What you need to do: Reproduce all of the data exactly.

Information provided:
--------------------------------------------------

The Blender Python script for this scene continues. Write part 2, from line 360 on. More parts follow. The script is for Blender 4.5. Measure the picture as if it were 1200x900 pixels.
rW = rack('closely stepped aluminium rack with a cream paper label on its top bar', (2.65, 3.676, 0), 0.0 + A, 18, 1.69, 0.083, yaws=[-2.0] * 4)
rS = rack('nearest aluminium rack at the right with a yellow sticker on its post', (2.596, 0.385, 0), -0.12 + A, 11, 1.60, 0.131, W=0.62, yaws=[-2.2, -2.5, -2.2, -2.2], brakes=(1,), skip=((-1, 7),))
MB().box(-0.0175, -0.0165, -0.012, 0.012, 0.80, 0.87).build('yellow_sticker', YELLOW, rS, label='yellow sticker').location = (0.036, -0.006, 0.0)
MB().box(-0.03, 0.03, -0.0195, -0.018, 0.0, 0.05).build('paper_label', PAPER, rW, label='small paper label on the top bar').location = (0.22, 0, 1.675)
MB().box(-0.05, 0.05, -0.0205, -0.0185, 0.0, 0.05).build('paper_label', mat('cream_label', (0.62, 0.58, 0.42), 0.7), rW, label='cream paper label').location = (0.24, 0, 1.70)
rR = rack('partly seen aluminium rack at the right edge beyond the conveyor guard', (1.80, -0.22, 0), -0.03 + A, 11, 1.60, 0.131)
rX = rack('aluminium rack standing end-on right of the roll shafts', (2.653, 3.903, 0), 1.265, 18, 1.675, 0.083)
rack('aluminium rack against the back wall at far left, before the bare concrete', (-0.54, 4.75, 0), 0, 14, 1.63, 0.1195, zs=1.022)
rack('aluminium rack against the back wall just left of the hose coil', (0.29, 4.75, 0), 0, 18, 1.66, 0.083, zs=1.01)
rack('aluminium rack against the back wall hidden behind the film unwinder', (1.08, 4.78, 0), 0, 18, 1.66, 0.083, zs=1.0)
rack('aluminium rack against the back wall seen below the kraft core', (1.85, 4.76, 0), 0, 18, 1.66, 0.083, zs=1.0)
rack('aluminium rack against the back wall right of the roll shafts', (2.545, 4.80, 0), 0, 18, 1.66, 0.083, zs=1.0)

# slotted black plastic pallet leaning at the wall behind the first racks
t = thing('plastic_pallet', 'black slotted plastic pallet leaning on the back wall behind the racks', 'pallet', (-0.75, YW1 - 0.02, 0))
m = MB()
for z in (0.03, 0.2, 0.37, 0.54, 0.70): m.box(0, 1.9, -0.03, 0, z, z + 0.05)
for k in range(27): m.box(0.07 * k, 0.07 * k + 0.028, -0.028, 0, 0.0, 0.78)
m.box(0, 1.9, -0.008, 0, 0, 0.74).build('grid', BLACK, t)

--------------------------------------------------

Answer for this exercise:
The Blender Python script for this scene continues. Write part 2, from line 360 on. More parts follow. The script is for Blender 4.5. Measure the picture as if it were 1200x900 pixels.
rW = rack('closely stepped aluminium rack with a cream paper label on its top bar', (2.65, 3.676, 0), 0.0 + A, 18, 1.69, 0.083, yaws=[-2.0] * 4)
rS = rack('nearest aluminium rack at the right with a yellow sticker on its post', (2.596, 0.385, 0), -0.12 + A, 11, 1.60, 0.131, W=0.62, yaws=[-2.2, -2.5, -2.2, -2.2], brakes=(1,), skip=((-1, 7),))
MB().box(-0.0175, -0.0165, -0.012, 0.012, 0.80, 0.87).build('yellow_sticker', YELLOW, rS, label='yellow sticker').location = (0.036, -0.006, 0.0)
MB().box(-0.03, 0.03, -0.0195, -0.018, 0.0, 0.05).build('paper_label', PAPER, rW, label='small paper label on the top bar').location = (0.22, 0, 1.675)
MB().box(-0.05, 0.05, -0.0205, -0.0185, 0.0, 0.05).build('paper_label', mat('cream_label', (0.62, 0.58, 0.42), 0.7), rW, label='cream paper label').location = (0.24, 0, 1.70)
rR = rack('partly seen aluminium rack at the right edge beyond the conveyor guard', (1.80, -0.22, 0), -0.03 + A, 11, 1.60, 0.131)
rX = rack('aluminium rack standing end-on right of the roll shafts', (2.653, 3.903, 0), 1.265, 18, 1.675, 0.083)
rack('aluminium rack against the back wall at far left, before the bare concrete', (-0.54, 4.75, 0), 0, 14, 1.63, 0.1195, zs=1.022)
rack('aluminium rack against the back wall just left of the hose coil', (0.29, 4.75, 0), 0, 18, 1.66, 0.083, zs=1.01)
rack('aluminium rack against the back wall hidden behind the film unwinder', (1.08, 4.78, 0), 0, 18, 1.66, 0.083, zs=1.0)
rack('aluminium rack against the back wall seen below the kraft core', (1.85, 4.76, 0), 0, 18, 1.66, 0.083, zs=1.0)
rack('aluminium rack against the back wall right of the roll shafts', (2.545, 4.80, 0), 0, 18, 1.66, 0.083, zs=1.0)

# slotted black plastic pallet leaning at the wall behind the first racks
t = thing('plastic_pallet', 'black slotted plastic pallet leaning on the back wall behind the racks', 'pallet', (-0.75, YW1 - 0.02, 0))
m = MB()
for z in (0.03, 0.2, 0.37, 0.54, 0.70): m.box(0, 1.9, -0.03, 0, z, z + 0.05)
for k in range(27): m.box(0.07 * k, 0.07 * k + 0.028, -0.028, 0, 0.0, 0.78)
m.box(0, 1.9, -0.008, 0, 0, 0.74).build('grid', BLACK, t)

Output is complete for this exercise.